Em julho de 2007, a Justiça Federal determinou a prisão preventiva de Kia Joorabchian e do magnata russo Boris Berezovski, o principal investidor da MSI. Nojan Bedroud, diretor da empresa, também foi alvo do mesmo pedido. Todos foram acusados de lavagem de dinheiro e formação de quadrilha.
No Corinthians, foram denunciados vários dirigentes, incluindo o então presidente, Alberto Dualib, e seu vice, Nesi Curi. O empresário Renato Duprat, que intermediou o acordo para a parceria, o advogado Alexandre Verri, advogado com procuração da MSI, e o dirigente Paulo Angioni, ex-diretor da empresa, também foram citados no processo.
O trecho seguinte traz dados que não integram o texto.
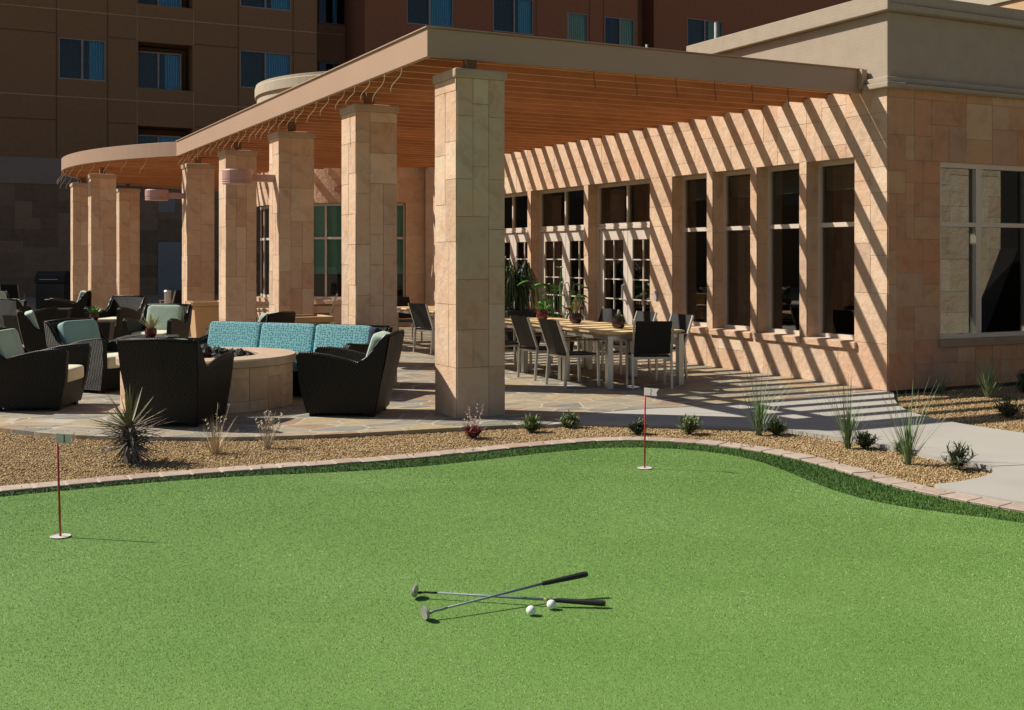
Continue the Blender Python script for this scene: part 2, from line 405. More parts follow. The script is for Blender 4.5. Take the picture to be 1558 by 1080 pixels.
# ------------------------------------------------------------------ ashlar and openings
def lines(a, b, step, cuts):
    pts = sorted(set([a, b] + [q for q in cuts if a < q < b])); out = []
    for p, q in zip(pts, pts[1:]):
        k = max(1, round((q - p) / step)); out += [p + (q - p) * i / k for i in range(k)]
    return out + [b]
def ashlar(mb, O, U, V, N, w_, h_, holes=(), su=.13, sv=.12, mu=(2, 4), mv=(2, 4), rnd=None, proud=.006, tone=None, curve=None):
    rnd = rnd or random
    O, U, V, N = map(Vector, (O, U, V, N))
    us = lines(0, w_, su, [q for hh in holes for q in hh[:2]]); vs2 = lines(0, h_, sv, [q for hh in holes for q in hh[2:]])
    nu, nv = len(us) - 1, len(vs2) - 1
    free = [[True] * nv for _ in range(nu)]
    for i in range(nu):
        for j in range(nv):
            cu, cv = (us[i] + us[i + 1]) / 2, (vs2[j] + vs2[j + 1]) / 2
            if any(a < cu < b and c < cv < d for a, b, c, d in holes): free[i][j] = False
    def pt(u, v, n):
        if curve: return curve(u, v, n)
        return O + U * u + V * v + N * n
    for i in range(nu):
        for j in range(nv):
            if free[i][j]:
                mb.cur = 1
                mb.face([pt(us[i], vs2[j], 0), pt(us[i + 1], vs2[j], 0), pt(us[i + 1], vs2[j + 1], 0), pt(us[i], vs2[j + 1], 0)])
    mb.cur = 0
    g = .0021
    for j in range(nv):
        for i in range(nu):
            if not free[i][j]: continue
            W_ = rnd.randint(*mu); H_ = rnd.randint(*mv)
            k = 0
            while k < W_ and i + k < nu and free[i + k][j]: k += 1
            # avoid one-unit leftovers
            if i + k < nu and free[i + k][j] and (i + k + 1 >= nu or not free[i + k + 1][j]): k += 1
            hcount = 1
            while hcount < H_ and j + hcount < nv and all(free[i + q][j + hcount] for q in range(k)): hcount += 1
            for q in range(k):
                for r in range(hcount): free[i + q][j + r] = False
            u0, u1, v0, v1 = us[i] + g, us[i + k] - g, vs2[j] + g, vs2[j + hcount] - g
            t_ = rnd.random() if tone is None else tone(rnd)
            n_ = proud + rnd.random() * .004
            seg = max(1, k) if curve else 1
            for q in range(seg):
                a_ = u0 + (u1 - u0) * q / seg; b_ = u0 + (u1 - u0) * (q + 1) / seg
                mb.face([pt(a_, v0, n_), pt(b_, v0, n_), pt(b_, v1, n_), pt(a_, v1, n_)], t_)
                mb.face([pt(a_, v0, 0), pt(b_, v0, 0), pt(b_, v0, n_), pt(a_, v0, n_)], t_)
                mb.face([pt(a_, v1, n_), pt(b_, v1, n_), pt(b_, v1, 0), pt(a_, v1, 0)], t_)
            mb.face([pt(u0, v0, 0), pt(u0, v0, n_), pt(u0, v1, n_), pt(u0, v1, 0)], t_)
            mb.face([pt(u1, v0, n_), pt(u1, v0, 0), pt(u1, v1, 0), pt(u1, v1, n_)], t_)
def wallgrid(mb, O, U, V, w_, h_, holes=(), depth=0, N=(0, 0, 0)):
    O, U, V, N = map(Vector, (O, U, V, N))
    us = lines(0, w_, 1e9, [q for hh in holes for q in hh[:2]]); vs2 = lines(0, h_, 1e9, [q for hh in holes for q in hh[2:]])
    for i in range(len(us) - 1):
        for j in range(len(vs2) - 1):
            cu, cv = (us[i] + us[i + 1]) / 2, (vs2[j] + vs2[j + 1]) / 2
            if any(a < cu < b and c < cv < d for a, b, c, d in holes): continue
            mb.face([O + U * u + V * v for u, v in ((us[i], vs2[j]), (us[i + 1], vs2[j]), (us[i + 1], vs2[j + 1]), (us[i], vs2[j + 1]))])
    if depth:
        for a, b, c, d in holes:
            q = [O + U * u + V * v for u, v in ((a, c), (b, c), (b, d), (a, d))]
            for k in range(4):
                mb.face([q[k], q[(k + 1) % 4], q[(k + 1) % 4] - N * depth, q[k] - N * depth])

# ================================================================== GROUND
def chaikin(pts, it=2):
    for _ in range(it):
        o = [pts[0]]
        for a, b in zip(pts, pts[1:]):
            o += [(a[0] * .75 + b[0] * .25, a[1] * .75 + b[1] * .25), (a[0] * .25 + b[0] * .75, a[1] * .25 + b[1] * .75)]
        pts = o + [pts[-1]]
    return pts
def sheet(name, poly, z, mat, skirt=0.0, kind='structure'):
    mb = MB(); mb.face([(x, y, z) for x, y in poly])
    if skirt:
        for k in range(len(poly)):
            a, b = poly[k], poly[(k + 1) % len(poly)]
            mb.face([(*a, z), (*b, z), (*b, z - skirt), (*a, z - skirt)])
    o = mb.build(name, mat, fixn=False)
    bm = bmesh.new(); bm.from_mesh(o.data)
    bmesh.ops.triangulate(bm, faces=[f for f in bm.faces if len(f.verts) > 4])
    for f in bm.faces:
        if abs(f.normal.z) > .5 and f.normal.z < 0: f.normal_flip()
    bm.to_mesh(o.data); bm.free()
    o['kind'] = kind; return o
sheet('ground', [(-150, -150), (150, -150), (150, 200), (-150, 200)], -.12, M['sand'])

brick_in = chaikin([(-4, 7.4), (-1.5, 8.02), (.44, 8.15), (1.3, 8.18), (2.15, 8.14), (3.12, 8.07), (3.7, 8.09), (4.28, 8.14), (4.9, 8.15), (5.28, 8.02), (5.62, 7.7), (5.84, 7.15), (5.86, 6.66), (5.80, 6.15), (5.74, 5.7), (5.735, 5.4), (5.77, 5.08), (5.85, 4.7), (6.1, 4.0), (6.7, 3.0), (7.8, 2.0)])
def offset(line, d):
    out = []
    for k, p in enumerate(line):
        a = Vector(line[max(k - 1, 0)]); b = Vector(line[min(k + 1, len(line) - 1)]); t_ = (b - a).normalized()
        out.append((p[0] - t_.y * d, p[1] + t_.x * d))
    return out
brick_out = offset(brick_in, .175)
fringe_in = chaikin([(-4, 7.27), (-1.5, 7.9), (.43, 8.03), (1.24, 8.07), (1.7, 8.05), (2.12, 7.98), (2.56, 7.86), (3.03, 7.79), (3.55, 7.79), (4.16, 7.88), (4.76, 7.90), (5.07, 7.80), (5.3, 7.62), (5.48, 7.38), (5.575, 7.05), (5.56, 6.75), (5.48, 6.4), (5.36, 5.97), (5.29, 5.6), (5.31, 5.28), (5.42, 5.0), (5.58, 4.7), (5.85, 4.0), (6.4, 2.9), (7.5, 1.8)])
close_ = [(9, 0), (9, -8), (-9, -8), (-9, 6)]
TZ = -.035
turf_poly = fringe_in + close_
sheet('putting_green', turf_poly, TZ, M['turfbase'])
fringe_poly = fringe_in + brick_in[::-1]
sheet('turf_fringe', fringe_poly, TZ - .004, M['fringebase'])
# edging of pink pavers, one strip of set bricks
mb = MB(); rnd = random.Random(3)
acc = []
for a, b in zip(brick_in, brick_in[1:]): acc.append(math.dist(a, b))
def along(line, s_):
    k = 0
    while k < len(acc) - 1 and s_ > acc[k]: s_ -= acc[k]; k += 1
    a, b = Vector(line[k]), Vector(line[k + 1]); return a + (b - a) * min(1, s_ / max(acc[k], 1e-6))
tot = sum(acc); s_ = 0; L_ = .205
while s_ + L_ < tot:
    a, b = along(brick_in, s_ + .006), along(brick_in, s_ + L_ - .006)
    c_, d_ = along(brick_out, s_ + L_ - .006), along(brick_out, s_ + .006)
    zt = -.018 + rnd.uniform(-.003, .003)
    ins = [(p * .98 + (a + b + c_ + d_) / 4 * .02) for p in (a, b, c_, d_)]
    mb.hexa([(*a, -.09), (*b, -.09), (*c_, -.09), (*d_, -.09), (*ins[0], zt), (*ins[1], zt), (*ins[2], zt), (*ins[3], zt)], rnd.random())
    s_ += L_
mb.build('paver_edging', M['paver'], bevel=.006)['kind'] = 'structure'
mbj = MB(); mbj.grid([[(*p, -.022) for p in brick_in], [(*p, -.022) for p in brick_out]])
mbj.build('paver_bedding', plain('pale mortar', (.42, .37, .30), .95))['kind'] = 'structure'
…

Conforme os autores da denúncia, procuradores federais Rodrigo de Grandis e Silvio Martins de Oliveira, a "quadrilha" corintiana movimentou cerca de 61 milhões de reais de origem ilícita. A Polícia Federal e o Ministério Público foram claros: “Berezovski era o dono do negócio, e Kia era apenas um "laranja".
O personagem decisivo para o desfecho de todo o episódio é o magnata russo Boris Berezovski, uma figura controvertida do capitalismo. Homem de múltiplos talentos, Berezovski entrou para o mundo dos negócios com o colapso do comunismo e enriqueceu com as privatizações no regime de Boris Ieltsin.
Com a ascensão de Vladimir Putin ao poder na Rússia em 2000, Berezovski caiu em desgraça. Acusado de corrupção e ligação com a máfia russa, exilou-se na Inglaterra. A participação do russo no negócio com o Corinthians era suspeitada desde o início da parceria, mas sempre foi negada pelos dirigentes.
Outro fato grave ligado ao russo é a revelação, nos grampos da Polícia Federal, de uma mobilização política para permitir que Boris Berezovski visitasse o Brasil, fizesse mais negócios e até falasse com o presidente Luiz Inácio Lula da Silva, mas ele não aceitou se encontrar com o magnata russo.